▶ _Raw data_
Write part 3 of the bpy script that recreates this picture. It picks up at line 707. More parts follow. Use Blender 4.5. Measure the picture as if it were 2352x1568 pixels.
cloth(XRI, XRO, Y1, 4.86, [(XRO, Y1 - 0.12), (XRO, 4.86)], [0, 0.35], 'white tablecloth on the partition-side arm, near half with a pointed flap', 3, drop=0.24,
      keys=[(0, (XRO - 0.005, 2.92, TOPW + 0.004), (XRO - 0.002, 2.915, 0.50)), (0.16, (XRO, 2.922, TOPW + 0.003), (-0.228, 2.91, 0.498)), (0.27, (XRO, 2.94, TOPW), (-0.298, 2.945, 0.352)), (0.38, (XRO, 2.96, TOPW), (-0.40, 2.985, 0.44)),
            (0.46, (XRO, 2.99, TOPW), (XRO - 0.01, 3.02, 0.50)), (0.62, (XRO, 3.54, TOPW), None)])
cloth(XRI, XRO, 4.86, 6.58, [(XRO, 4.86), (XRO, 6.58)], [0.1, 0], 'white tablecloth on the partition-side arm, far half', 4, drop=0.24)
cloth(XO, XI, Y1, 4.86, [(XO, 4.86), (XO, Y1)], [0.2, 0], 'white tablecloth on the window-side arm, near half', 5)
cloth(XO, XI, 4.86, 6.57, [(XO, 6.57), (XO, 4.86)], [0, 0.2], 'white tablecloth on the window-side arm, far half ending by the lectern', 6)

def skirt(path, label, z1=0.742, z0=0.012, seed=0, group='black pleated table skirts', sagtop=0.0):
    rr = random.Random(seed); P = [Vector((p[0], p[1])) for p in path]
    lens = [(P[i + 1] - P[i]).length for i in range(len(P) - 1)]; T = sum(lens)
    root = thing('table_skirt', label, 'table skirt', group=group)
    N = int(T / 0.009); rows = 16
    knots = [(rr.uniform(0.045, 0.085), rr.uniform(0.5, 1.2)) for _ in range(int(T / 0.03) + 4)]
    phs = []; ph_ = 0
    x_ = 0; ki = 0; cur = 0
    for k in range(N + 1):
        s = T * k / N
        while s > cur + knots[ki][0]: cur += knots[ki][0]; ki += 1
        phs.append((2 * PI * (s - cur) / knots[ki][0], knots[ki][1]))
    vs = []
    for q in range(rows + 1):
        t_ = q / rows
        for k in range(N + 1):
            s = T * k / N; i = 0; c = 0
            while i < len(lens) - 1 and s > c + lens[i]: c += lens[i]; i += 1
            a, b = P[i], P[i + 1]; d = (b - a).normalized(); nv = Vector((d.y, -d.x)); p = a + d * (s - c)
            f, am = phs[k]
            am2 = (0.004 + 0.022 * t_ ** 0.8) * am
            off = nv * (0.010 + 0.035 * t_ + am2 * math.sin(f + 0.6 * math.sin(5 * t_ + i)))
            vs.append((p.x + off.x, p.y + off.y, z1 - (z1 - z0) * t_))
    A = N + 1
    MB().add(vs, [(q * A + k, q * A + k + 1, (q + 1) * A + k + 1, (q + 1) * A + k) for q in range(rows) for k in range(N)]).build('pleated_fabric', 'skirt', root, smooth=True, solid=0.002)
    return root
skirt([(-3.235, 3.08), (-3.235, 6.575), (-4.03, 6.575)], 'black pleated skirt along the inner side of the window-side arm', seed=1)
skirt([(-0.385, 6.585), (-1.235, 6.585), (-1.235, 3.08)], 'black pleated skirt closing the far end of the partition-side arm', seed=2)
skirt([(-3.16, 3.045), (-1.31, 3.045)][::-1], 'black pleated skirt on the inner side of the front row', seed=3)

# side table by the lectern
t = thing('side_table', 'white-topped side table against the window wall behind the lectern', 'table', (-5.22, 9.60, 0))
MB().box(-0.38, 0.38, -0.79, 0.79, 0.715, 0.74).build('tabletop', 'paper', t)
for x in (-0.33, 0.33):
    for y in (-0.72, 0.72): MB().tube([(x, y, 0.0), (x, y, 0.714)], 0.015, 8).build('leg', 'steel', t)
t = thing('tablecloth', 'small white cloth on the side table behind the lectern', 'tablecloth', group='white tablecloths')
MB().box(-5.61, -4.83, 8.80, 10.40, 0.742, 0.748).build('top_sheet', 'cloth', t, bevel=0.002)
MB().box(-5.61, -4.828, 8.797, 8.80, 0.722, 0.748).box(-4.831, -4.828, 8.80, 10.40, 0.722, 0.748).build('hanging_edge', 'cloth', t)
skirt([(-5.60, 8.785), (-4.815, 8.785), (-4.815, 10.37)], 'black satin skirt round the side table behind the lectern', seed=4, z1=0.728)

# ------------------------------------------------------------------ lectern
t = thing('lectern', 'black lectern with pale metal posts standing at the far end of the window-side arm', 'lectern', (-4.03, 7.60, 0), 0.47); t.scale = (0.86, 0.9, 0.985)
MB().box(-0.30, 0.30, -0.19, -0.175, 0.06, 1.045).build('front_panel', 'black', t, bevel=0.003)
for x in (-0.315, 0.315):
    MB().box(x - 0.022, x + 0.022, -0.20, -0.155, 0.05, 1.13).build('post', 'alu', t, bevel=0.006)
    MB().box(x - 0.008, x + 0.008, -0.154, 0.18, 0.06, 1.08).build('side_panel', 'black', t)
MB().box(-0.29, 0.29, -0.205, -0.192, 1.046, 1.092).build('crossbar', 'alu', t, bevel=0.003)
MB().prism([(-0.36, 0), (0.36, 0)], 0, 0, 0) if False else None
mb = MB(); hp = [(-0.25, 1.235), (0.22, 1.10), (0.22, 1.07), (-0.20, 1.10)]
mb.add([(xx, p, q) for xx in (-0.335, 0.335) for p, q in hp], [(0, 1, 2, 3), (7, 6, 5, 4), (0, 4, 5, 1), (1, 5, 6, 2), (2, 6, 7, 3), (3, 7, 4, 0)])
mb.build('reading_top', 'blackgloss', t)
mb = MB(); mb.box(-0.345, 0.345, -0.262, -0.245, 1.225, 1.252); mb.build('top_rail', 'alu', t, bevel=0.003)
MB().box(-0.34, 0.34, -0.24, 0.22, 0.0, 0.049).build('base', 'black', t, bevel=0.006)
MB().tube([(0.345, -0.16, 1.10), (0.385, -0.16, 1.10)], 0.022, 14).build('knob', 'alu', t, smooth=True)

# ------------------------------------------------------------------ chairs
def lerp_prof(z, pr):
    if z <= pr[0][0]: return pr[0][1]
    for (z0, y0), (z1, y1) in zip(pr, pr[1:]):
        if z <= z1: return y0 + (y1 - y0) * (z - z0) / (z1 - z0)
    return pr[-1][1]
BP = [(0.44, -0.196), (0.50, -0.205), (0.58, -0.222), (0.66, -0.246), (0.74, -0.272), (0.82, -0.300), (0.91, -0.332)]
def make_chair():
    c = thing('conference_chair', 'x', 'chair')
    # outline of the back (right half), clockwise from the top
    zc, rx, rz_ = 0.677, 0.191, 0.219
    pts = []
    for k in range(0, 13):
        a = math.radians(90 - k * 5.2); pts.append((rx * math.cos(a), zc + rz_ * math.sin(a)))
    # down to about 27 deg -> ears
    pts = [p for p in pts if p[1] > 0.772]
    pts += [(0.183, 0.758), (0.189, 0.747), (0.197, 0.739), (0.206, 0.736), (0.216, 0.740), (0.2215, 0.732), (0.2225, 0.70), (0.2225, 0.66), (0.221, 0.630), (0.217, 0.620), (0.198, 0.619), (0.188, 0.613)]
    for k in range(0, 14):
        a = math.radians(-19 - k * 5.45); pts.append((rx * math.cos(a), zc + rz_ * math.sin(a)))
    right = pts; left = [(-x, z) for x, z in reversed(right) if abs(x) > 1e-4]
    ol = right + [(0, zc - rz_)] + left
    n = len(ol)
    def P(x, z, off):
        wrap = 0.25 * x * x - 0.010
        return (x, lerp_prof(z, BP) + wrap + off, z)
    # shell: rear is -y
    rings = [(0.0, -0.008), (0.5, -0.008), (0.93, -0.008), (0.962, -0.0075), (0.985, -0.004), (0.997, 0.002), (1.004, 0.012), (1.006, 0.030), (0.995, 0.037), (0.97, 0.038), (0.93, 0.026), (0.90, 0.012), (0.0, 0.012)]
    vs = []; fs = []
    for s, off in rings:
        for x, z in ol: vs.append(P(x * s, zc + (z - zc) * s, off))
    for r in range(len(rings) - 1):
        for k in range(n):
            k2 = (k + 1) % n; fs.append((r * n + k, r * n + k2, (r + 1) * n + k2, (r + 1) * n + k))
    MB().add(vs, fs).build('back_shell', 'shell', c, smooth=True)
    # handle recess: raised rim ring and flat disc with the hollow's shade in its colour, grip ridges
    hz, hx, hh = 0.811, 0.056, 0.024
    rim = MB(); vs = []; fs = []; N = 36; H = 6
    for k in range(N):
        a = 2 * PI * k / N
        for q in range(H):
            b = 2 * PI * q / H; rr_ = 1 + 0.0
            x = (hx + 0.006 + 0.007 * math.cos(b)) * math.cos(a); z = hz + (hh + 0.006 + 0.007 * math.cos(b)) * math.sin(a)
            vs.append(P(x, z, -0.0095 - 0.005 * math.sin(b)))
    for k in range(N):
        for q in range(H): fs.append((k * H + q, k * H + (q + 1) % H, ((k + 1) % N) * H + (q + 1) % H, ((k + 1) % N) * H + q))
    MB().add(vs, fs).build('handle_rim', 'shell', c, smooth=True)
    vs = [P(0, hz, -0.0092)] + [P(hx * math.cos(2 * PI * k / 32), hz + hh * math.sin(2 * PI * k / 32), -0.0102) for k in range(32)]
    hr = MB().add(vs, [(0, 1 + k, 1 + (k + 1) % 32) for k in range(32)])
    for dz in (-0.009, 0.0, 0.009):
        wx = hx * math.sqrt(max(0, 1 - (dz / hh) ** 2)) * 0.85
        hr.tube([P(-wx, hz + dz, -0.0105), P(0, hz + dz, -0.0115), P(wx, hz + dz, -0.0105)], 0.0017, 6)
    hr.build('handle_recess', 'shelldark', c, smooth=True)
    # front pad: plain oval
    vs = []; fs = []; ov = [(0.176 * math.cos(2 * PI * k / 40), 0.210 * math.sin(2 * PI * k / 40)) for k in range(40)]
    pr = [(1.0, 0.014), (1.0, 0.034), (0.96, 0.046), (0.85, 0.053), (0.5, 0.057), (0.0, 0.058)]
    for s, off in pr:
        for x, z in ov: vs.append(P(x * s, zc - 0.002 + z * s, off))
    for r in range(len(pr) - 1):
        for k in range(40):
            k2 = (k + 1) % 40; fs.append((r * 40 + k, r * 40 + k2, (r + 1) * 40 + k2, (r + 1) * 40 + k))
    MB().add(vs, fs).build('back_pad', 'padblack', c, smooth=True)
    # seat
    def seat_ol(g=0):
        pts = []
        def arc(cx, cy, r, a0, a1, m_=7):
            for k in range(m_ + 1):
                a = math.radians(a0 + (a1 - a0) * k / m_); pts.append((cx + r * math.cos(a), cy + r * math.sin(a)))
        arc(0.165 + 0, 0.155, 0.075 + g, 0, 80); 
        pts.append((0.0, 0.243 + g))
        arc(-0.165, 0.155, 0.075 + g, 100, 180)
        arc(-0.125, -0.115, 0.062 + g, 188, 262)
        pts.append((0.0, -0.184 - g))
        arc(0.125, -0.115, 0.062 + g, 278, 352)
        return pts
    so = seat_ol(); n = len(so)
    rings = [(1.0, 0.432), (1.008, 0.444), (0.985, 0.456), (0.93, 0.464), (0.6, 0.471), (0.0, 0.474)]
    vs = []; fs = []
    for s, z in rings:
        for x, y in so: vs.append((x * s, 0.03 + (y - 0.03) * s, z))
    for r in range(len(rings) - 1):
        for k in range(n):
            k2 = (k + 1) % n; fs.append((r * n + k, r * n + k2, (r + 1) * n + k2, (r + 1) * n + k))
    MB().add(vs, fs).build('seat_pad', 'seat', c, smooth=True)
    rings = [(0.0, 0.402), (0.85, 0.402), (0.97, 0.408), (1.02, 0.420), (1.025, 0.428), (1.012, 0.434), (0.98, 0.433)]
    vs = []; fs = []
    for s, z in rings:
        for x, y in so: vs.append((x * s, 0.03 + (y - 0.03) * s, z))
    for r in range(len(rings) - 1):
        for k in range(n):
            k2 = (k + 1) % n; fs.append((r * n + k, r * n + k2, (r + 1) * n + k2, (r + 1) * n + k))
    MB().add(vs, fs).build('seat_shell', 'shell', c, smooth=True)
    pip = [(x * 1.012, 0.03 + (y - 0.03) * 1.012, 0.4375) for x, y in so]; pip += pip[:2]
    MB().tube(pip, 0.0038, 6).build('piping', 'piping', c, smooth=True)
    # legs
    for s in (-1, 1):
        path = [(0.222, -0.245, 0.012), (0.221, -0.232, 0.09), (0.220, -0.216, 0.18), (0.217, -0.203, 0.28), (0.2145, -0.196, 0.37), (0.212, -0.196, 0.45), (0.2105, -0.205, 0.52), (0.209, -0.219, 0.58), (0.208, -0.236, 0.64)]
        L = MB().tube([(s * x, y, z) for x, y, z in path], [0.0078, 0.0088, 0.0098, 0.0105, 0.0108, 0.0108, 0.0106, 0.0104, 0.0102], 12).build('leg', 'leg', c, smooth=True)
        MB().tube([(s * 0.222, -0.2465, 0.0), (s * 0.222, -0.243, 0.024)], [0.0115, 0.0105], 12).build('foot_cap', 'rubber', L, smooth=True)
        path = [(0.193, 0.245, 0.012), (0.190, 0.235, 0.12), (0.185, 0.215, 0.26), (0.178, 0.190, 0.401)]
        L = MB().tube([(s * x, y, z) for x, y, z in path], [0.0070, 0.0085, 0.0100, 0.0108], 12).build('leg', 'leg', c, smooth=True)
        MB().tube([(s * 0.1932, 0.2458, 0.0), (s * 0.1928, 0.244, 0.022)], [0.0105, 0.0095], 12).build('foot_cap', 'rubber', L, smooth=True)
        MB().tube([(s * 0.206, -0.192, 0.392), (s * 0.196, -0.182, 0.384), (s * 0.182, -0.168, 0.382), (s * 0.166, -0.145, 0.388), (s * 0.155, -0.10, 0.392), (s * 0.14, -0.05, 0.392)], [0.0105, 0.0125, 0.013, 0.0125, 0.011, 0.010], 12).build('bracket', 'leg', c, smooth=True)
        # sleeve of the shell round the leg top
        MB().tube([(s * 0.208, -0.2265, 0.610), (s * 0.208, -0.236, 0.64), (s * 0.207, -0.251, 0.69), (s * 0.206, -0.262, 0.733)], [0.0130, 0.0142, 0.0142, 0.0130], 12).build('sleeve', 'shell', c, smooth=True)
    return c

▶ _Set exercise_
Quote exactly the first line of the data and every line after it through the one holding "the lectern', 6)".

▶ _The answer_
Write part 3 of the bpy script that recreates this picture. It picks up at line 707. More parts follow. Use Blender 4.5. Measure the picture as if it were 2352x1568 pixels.
cloth(XRI, XRO, Y1, 4.86, [(XRO, Y1 - 0.12), (XRO, 4.86)], [0, 0.35], 'white tablecloth on the partition-side arm, near half with a pointed flap', 3, drop=0.24,
      keys=[(0, (XRO - 0.005, 2.92, TOPW + 0.004), (XRO - 0.002, 2.915, 0.50)), (0.16, (XRO, 2.922, TOPW + 0.003), (-0.228, 2.91, 0.498)), (0.27, (XRO, 2.94, TOPW), (-0.298, 2.945, 0.352)), (0.38, (XRO, 2.96, TOPW), (-0.40, 2.985, 0.44)),
            (0.46, (XRO, 2.99, TOPW), (XRO - 0.01, 3.02, 0.50)), (0.62, (XRO, 3.54, TOPW), None)])
cloth(XRI, XRO, 4.86, 6.58, [(XRO, 4.86), (XRO, 6.58)], [0.1, 0], 'white tablecloth on the partition-side arm, far half', 4, drop=0.24)
cloth(XO, XI, Y1, 4.86, [(XO, 4.86), (XO, Y1)], [0.2, 0], 'white tablecloth on the window-side arm, near half', 5)
cloth(XO, XI, 4.86, 6.57, [(XO, 6.57), (XO, 4.86)], [0, 0.2], 'white tablecloth on the window-side arm, far half ending by the lectern', 6)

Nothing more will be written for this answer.